Where the Opportunity Is Being Missed

Most brands approaching Twitch still default to gaming sponsorships. Pre-roll ads on big esports events, sponsored streams of game releases, product placements aimed at the 18-to-34 male gaming demographic. That’s not wrong exactly, but it’s increasingly incomplete.

The IRL audience on Twitch skews differently. It’s broader in age, more gender-balanced, and more engaged with the streamer as a personality than as a gaming performer. Sponsorship integrations that work in this space feel more like endorsements from a friend than ads — which is the exact thing every brand claims to want and so few actually achieve.

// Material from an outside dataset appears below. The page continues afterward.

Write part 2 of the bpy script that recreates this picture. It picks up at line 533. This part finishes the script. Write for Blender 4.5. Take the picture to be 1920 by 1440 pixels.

If you want to explore further into this space, the most instructive move is to spend a few hours watching mid-tier IRL streamers — people with 500 to 5,000 concurrent viewers. That’s where the format is most legible. Big streamers have too many variables. Small streamers haven’t figured out retention yet. The middle tier shows you the mechanics clearly.

What Comes Next

Twitch has real competition right now — Kick has made noise, YouTube Live continues to grow, and TikTok Live has pulled younger creators away. But IRL streaming remains something Twitch does better than anyone else, partly because of its chat infrastructure and partly because the culture around long-form live content is more established there than anywhere else.

The platform is not dying. It’s changing shape. And the part it’s changing into is more interesting than what it’s leaving behind.